== What you need to do ==
Set down the material below in full, matching it exactly.
:: Given information
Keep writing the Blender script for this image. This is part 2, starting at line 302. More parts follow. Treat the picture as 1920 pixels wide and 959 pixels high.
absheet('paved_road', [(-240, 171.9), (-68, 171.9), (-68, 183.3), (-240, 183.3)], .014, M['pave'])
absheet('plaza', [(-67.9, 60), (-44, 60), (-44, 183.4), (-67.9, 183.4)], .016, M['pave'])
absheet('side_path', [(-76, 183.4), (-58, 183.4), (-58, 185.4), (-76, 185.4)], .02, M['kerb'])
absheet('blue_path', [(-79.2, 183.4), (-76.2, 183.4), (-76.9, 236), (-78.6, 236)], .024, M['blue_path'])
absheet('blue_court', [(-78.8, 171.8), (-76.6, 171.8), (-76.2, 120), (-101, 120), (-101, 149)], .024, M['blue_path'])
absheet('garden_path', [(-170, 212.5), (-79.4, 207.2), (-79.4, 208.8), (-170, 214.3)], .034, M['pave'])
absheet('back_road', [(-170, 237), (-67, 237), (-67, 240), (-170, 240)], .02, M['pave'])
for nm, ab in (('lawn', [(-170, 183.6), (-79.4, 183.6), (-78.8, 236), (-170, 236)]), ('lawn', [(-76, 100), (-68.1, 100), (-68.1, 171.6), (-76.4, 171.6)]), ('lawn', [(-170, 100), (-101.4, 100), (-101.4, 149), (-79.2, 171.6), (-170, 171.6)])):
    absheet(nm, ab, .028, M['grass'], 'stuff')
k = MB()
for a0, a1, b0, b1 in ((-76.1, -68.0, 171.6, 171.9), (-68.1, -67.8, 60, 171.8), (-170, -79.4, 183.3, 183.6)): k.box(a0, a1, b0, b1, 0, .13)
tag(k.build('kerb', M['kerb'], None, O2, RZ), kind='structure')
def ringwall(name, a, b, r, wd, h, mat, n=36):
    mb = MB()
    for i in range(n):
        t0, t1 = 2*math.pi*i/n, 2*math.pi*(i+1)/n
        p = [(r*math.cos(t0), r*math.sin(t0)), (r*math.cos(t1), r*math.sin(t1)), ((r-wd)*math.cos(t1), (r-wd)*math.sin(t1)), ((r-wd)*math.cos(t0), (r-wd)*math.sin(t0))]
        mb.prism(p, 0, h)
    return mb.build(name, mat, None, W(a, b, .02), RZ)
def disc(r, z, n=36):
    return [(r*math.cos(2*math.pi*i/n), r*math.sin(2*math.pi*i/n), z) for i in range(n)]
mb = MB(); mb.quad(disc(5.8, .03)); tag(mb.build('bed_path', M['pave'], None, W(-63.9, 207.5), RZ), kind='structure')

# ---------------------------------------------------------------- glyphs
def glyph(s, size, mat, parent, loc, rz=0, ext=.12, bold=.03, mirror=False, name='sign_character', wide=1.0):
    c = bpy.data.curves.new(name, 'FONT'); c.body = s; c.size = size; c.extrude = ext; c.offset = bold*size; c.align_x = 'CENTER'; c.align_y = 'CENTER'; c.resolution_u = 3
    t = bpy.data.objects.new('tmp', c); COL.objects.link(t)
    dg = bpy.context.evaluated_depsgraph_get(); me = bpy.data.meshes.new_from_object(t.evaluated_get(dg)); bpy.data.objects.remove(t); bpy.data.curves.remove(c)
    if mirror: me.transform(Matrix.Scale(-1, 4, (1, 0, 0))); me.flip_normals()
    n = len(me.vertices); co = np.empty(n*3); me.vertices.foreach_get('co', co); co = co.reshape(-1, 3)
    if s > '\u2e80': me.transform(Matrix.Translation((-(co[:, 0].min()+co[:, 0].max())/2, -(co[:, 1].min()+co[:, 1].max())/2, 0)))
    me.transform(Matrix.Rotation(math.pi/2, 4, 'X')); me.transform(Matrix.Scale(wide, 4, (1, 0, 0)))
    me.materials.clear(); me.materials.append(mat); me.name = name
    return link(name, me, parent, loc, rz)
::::
== Exercise solution ==
Keep writing the Blender script for this image. This is part 2, starting at line 302. More parts follow. Treat the picture as 1920 pixels wide and 959 pixels high.
absheet('paved_road', [(-240, 171.9), (-68, 171.9), (-68, 183.3), (-240, 183.3)], .014, M['pave'])
absheet('plaza', [(-67.9, 60), (-44, 60), (-44, 183.4), (-67.9, 183.4)], .016, M['pave'])
absheet('side_path', [(-76, 183.4), (-58, 183.4), (-58, 185.4), (-76, 185.4)], .02, M['kerb'])
absheet('blue_path', [(-79.2, 183.4), (-76.2, 183.4), (-76.9, 236), (-78.6, 236)], .024, M['blue_path'])
absheet('blue_court', [(-78.8, 171.8), (-76.6, 171.8), (-76.2, 120), (-101, 120), (-101, 149)], .024, M['blue_path'])
absheet('garden_path', [(-170, 212.5), (-79.4, 207.2), (-79.4, 208.8), (-170, 214.3)], .034, M['pave'])
absheet('back_road', [(-170, 237), (-67, 237), (-67, 240), (-170, 240)], .02, M['pave'])
for nm, ab in (('lawn', [(-170, 183.6), (-79.4, 183.6), (-78.8, 236), (-170, 236)]), ('lawn', [(-76, 100), (-68.1, 100), (-68.1, 171.6), (-76.4, 171.6)]), ('lawn', [(-170, 100), (-101.4, 100), (-101.4, 149), (-79.2, 171.6), (-170, 171.6)])):
    absheet(nm, ab, .028, M['grass'], 'stuff')
k = MB()
for a0, a1, b0, b1 in ((-76.1, -68.0, 171.6, 171.9), (-68.1, -67.8, 60, 171.8), (-170, -79.4, 183.3, 183.6)): k.box(a0, a1, b0, b1, 0, .13)
tag(k.build('kerb', M['kerb'], None, O2, RZ), kind='structure')
def ringwall(name, a, b, r, wd, h, mat, n=36):
    mb = MB()
    for i in range(n):
        t0, t1 = 2*math.pi*i/n, 2*math.pi*(i+1)/n
        p = [(r*math.cos(t0), r*math.sin(t0)), (r*math.cos(t1), r*math.sin(t1)), ((r-wd)*math.cos(t1), (r-wd)*math.sin(t1)), ((r-wd)*math.cos(t0), (r-wd)*math.sin(t0))]
        mb.prism(p, 0, h)
    return mb.build(name, mat, None, W(a, b, .02), RZ)
def disc(r, z, n=36):
    return [(r*math.cos(2*math.pi*i/n), r*math.sin(2*math.pi*i/n), z) for i in range(n)]
mb = MB(); mb.quad(disc(5.8, .03)); tag(mb.build('bed_path', M['pave'], None, W(-63.9, 207.5), RZ), kind='structure')

# ---------------------------------------------------------------- glyphs
def glyph(s, size, mat, parent, loc, rz=0, ext=.12, bold=.03, mirror=False, name='sign_character', wide=1.0):
    c = bpy.data.curves.new(name, 'FONT'); c.body = s; c.size = size; c.extrude = ext; c.offset = bold*size; c.align_x = 'CENTER'; c.align_y = 'CENTER'; c.resolution_u = 3
    t = bpy.data.objects.new('tmp', c); COL.objects.link(t)
    dg = bpy.context.evaluated_depsgraph_get(); me = bpy.data.meshes.new_from_object(t.evaluated_get(dg)); bpy.data.objects.remove(t); bpy.data.curves.remove(c)
    if mirror: me.transform(Matrix.Scale(-1, 4, (1, 0, 0))); me.flip_normals()
    n = len(me.vertices); co = np.empty(n*3); me.vertices.foreach_get('co', co); co = co.reshape(-1, 3)
    if s > '\u2e80': me.transform(Matrix.Translation((-(co[:, 0].min()+co[:, 0].max())/2, -(co[:, 1].min()+co[:, 1].max())/2, 0)))
    me.transform(Matrix.Rotation(math.pi/2, 4, 'X')); me.transform(Matrix.Scale(wide, 4, (1, 0, 0)))
    me.materials.clear(); me.materials.append(mat); me.name = name
    return link(name, me, parent, loc, rz)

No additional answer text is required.